- Raw data
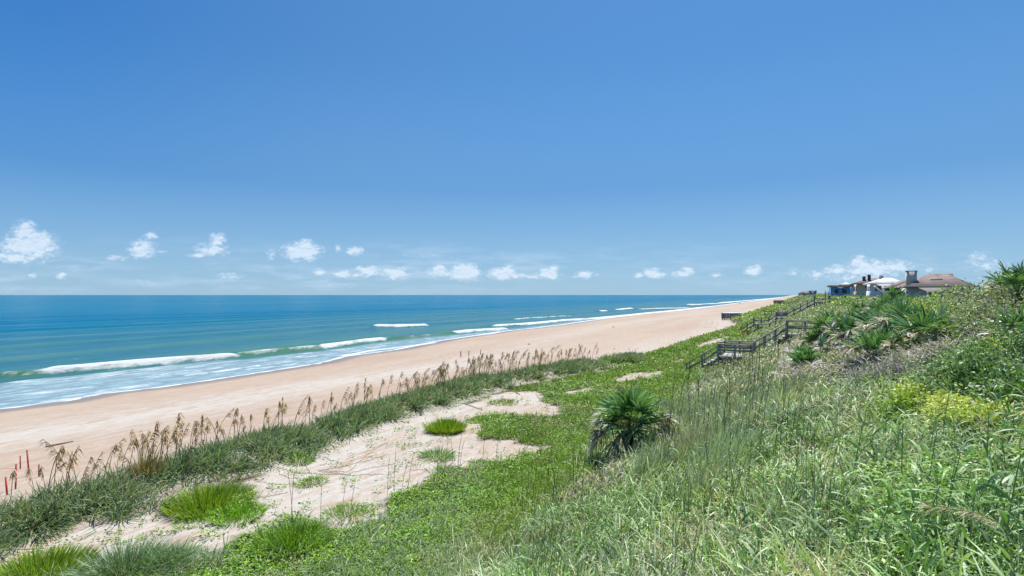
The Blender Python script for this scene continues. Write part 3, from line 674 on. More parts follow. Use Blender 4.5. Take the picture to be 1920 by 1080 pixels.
wall_box(h4, 9.2, 14.6, 209, 222, C0 - 4, C0 + 2.65, (.13, .38, .62)); wall_box(h4, 8.4, 15.4, 208, 223, C0 + 2.95, C0 + 3.2, (.22, .12, .11), 'roof_edge', M_ROOF); wall_box(h4, 8.7, 15.1, 208.3, 222.7, C0 + 2.66, C0 + 2.945, (.50, .40, .40), 'fascia')
wall_box(h4, 12.6, 16.5, 223.2, 228, C0 - 4, C0 + 3.6, (.6, .7, .76), 'tower_wall'); hip_roof(h4, 12.3, 16.8, 223.0, 228.3, C0 + 3.65, C0 + 4.5, 14.3, 14.6, 225.5, 225.8, (.68, .66, .66), 'tower_roof')
window(h4, 's', 10, 11.4, 209, C0 + .6, C0 + 2.0); window(h4, 's', 12.2, 13.8, 209, C0 + .6, C0 + 2.0)
shift(h4)
FAR = [(420, 5.5, 4.5, 2.7, (.30, .42, .46), 'flat-topped teal grey cottage on the far crest, nearest the long stair'), (520, 2.5, 5, 1.4, (.14, .17, .20), 'small dark cottage low on the far crest'),
       (640, 5, 9, 2.6, (.42, .40, .38), 'grey far cottage past the small dark one'), (800, 3, 12, 2.2, (.75, .74, .72), 'bright white far cottage on the coast'),
       (980, 2, 14, 3.6, (.45, .36, .30), 'brownish far house along the coast'), (1250, 0, 18, 4.2, (.55, .52, .50), 'pale far house toward the end of the coast'), (1700, -4, 26, 4.8, (.40, .36, .34), 'most distant house blurring into the coast')]
for s_, t_, w_, z_, c_, lab in FAR:
    r = empty('cottage', (t_, s_, 8), lab, 'house', 'far cottages along the coast')
    wall_box(r, t_, t_ + w_, s_, s_ + w_, C0 - 4, C0 + z_, c_)
    if s_ == 420: wall_box(r, t_ - .4, t_ + w_ + .4, s_ - .4, s_ + w_ + .4, C0 + z_ + .003, C0 + z_ + .25, (.12, .16, .18), 'roof', M_ROOF)
    else: hip_roof(r, t_ - .6, t_ + w_ + .6, s_ - .6, s_ + w_ + .6, C0 + z_ + .2, C0 + z_ + .2 + w_ * .2, t_ + w_ * .4, t_ + w_ * .6, s_ + w_ * .4, s_ + w_ * .6, (.28, .24, .22))
    window(r, 's', t_ + w_ * .2, t_ + w_ * .4, s_, C0 + z_ - 1.6, C0 + z_ - .4); window(r, 's', t_ + w_ * .6, t_ + w_ * .8, s_, C0 + z_ - 1.6, C0 + z_ - .4)
    shift(r)
for w_ in (w1, w2, w3):
    pass

# ------------------------------------------------------------------ plants: palettes
def pick(pal, n, jit=.15):
    pal = np.asarray(pal, float); c = pal[rng.integers(0, len(pal), n)]
    return np.clip(c * 1.35 * (1 + rng.normal(0, jit, (n, 1))), .005, .7)
PAL_RIDGE = [(.075, .125, .062), (.105, .160, .085), (.155, .215, .130), (.080, .140, .050), (.24, .24, .15)]
PAL_PALE = [(.255, .310, .205), (.20, .265, .155), (.33, .37, .27), (.12, .190, .075), (.32, .345, .235), (.40, .38, .30)]
PAL_MID = [(.125, .215, .075), (.155, .250, .090), (.22, .29, .175), (.075, .130, .055), (.22, .30, .10)]
PAL_COVER = [(.110, .235, .018), (.145, .280, .025), (.070, .155, .018), (.20, .33, .035), (.16, .23, .045)]
PAL_DRY = [(.36, .31, .24), (.27, .23, .18), (.43, .38, .30), (.22, .19, .15)]
PAL_BRIGHT = [(.14, .235, .025), (.20, .30, .03), (.085, .16, .025), (.28, .37, .045)]
PAL_DARK = [(.045, .105, .030), (.070, .145, .042), (.13, .22, .08), (.24, .32, .19)]
PAL_YEL = [(.40, .45, .09), (.30, .40, .06), (.50, .49, .16), (.14, .25, .05), (.55, .53, .26)]
PAL_GREY = [(.22, .20, .18), (.30, .28, .25), (.15, .13, .12), (.10, .13, .06)]
PAL_OLIVE = [(.17, .21, .09), (.23, .26, .15), (.28, .29, .20), (.10, .14, .05)]
WIND = np.array([.55, .25, 0])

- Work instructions
Go through the listing above and write it all out exactly, leaving out any picture.

- Correct result
The Blender Python script for this scene continues. Write part 3, from line 674 on. More parts follow. Use Blender 4.5. Take the picture to be 1920 by 1080 pixels.
wall_box(h4, 9.2, 14.6, 209, 222, C0 - 4, C0 + 2.65, (.13, .38, .62)); wall_box(h4, 8.4, 15.4, 208, 223, C0 + 2.95, C0 + 3.2, (.22, .12, .11), 'roof_edge', M_ROOF); wall_box(h4, 8.7, 15.1, 208.3, 222.7, C0 + 2.66, C0 + 2.945, (.50, .40, .40), 'fascia')
wall_box(h4, 12.6, 16.5, 223.2, 228, C0 - 4, C0 + 3.6, (.6, .7, .76), 'tower_wall'); hip_roof(h4, 12.3, 16.8, 223.0, 228.3, C0 + 3.65, C0 + 4.5, 14.3, 14.6, 225.5, 225.8, (.68, .66, .66), 'tower_roof')
window(h4, 's', 10, 11.4, 209, C0 + .6, C0 + 2.0); window(h4, 's', 12.2, 13.8, 209, C0 + .6, C0 + 2.0)
shift(h4)
FAR = [(420, 5.5, 4.5, 2.7, (.30, .42, .46), 'flat-topped teal grey cottage on the far crest, nearest the long stair'), (520, 2.5, 5, 1.4, (.14, .17, .20), 'small dark cottage low on the far crest'),
       (640, 5, 9, 2.6, (.42, .40, .38), 'grey far cottage past the small dark one'), (800, 3, 12, 2.2, (.75, .74, .72), 'bright white far cottage on the coast'),
       (980, 2, 14, 3.6, (.45, .36, .30), 'brownish far house along the coast'), (1250, 0, 18, 4.2, (.55, .52, .50), 'pale far house toward the end of the coast'), (1700, -4, 26, 4.8, (.40, .36, .34), 'most distant house blurring into the coast')]
for s_, t_, w_, z_, c_, lab in FAR:
    r = empty('cottage', (t_, s_, 8), lab, 'house', 'far cottages along the coast')
    wall_box(r, t_, t_ + w_, s_, s_ + w_, C0 - 4, C0 + z_, c_)
    if s_ == 420: wall_box(r, t_ - .4, t_ + w_ + .4, s_ - .4, s_ + w_ + .4, C0 + z_ + .003, C0 + z_ + .25, (.12, .16, .18), 'roof', M_ROOF)
    else: hip_roof(r, t_ - .6, t_ + w_ + .6, s_ - .6, s_ + w_ + .6, C0 + z_ + .2, C0 + z_ + .2 + w_ * .2, t_ + w_ * .4, t_ + w_ * .6, s_ + w_ * .4, s_ + w_ * .6, (.28, .24, .22))
    window(r, 's', t_ + w_ * .2, t_ + w_ * .4, s_, C0 + z_ - 1.6, C0 + z_ - .4); window(r, 's', t_ + w_ * .6, t_ + w_ * .8, s_, C0 + z_ - 1.6, C0 + z_ - .4)
    shift(r)
for w_ in (w1, w2, w3):
    pass

# ------------------------------------------------------------------ plants: palettes
def pick(pal, n, jit=.15):
    pal = np.asarray(pal, float); c = pal[rng.integers(0, len(pal), n)]
    return np.clip(c * 1.35 * (1 + rng.normal(0, jit, (n, 1))), .005, .7)
PAL_RIDGE = [(.075, .125, .062), (.105, .160, .085), (.155, .215, .130), (.080, .140, .050), (.24, .24, .15)]
PAL_PALE = [(.255, .310, .205), (.20, .265, .155), (.33, .37, .27), (.12, .190, .075), (.32, .345, .235), (.40, .38, .30)]
PAL_MID = [(.125, .215, .075), (.155, .250, .090), (.22, .29, .175), (.075, .130, .055), (.22, .30, .10)]
PAL_COVER = [(.110, .235, .018), (.145, .280, .025), (.070, .155, .018), (.20, .33, .035), (.16, .23, .045)]
PAL_DRY = [(.36, .31, .24), (.27, .23, .18), (.43, .38, .30), (.22, .19, .15)]
PAL_BRIGHT = [(.14, .235, .025), (.20, .30, .03), (.085, .16, .025), (.28, .37, .045)]
PAL_DARK = [(.045, .105, .030), (.070, .145, .042), (.13, .22, .08), (.24, .32, .19)]
PAL_YEL = [(.40, .45, .09), (.30, .40, .06), (.50, .49, .16), (.14, .25, .05), (.55, .53, .26)]
PAL_GREY = [(.22, .20, .18), (.30, .28, .25), (.15, .13, .12), (.10, .13, .06)]
PAL_OLIVE = [(.17, .21, .09), (.23, .26, .15), (.28, .29, .20), (.10, .14, .05)]
WIND = np.array([.55, .25, 0])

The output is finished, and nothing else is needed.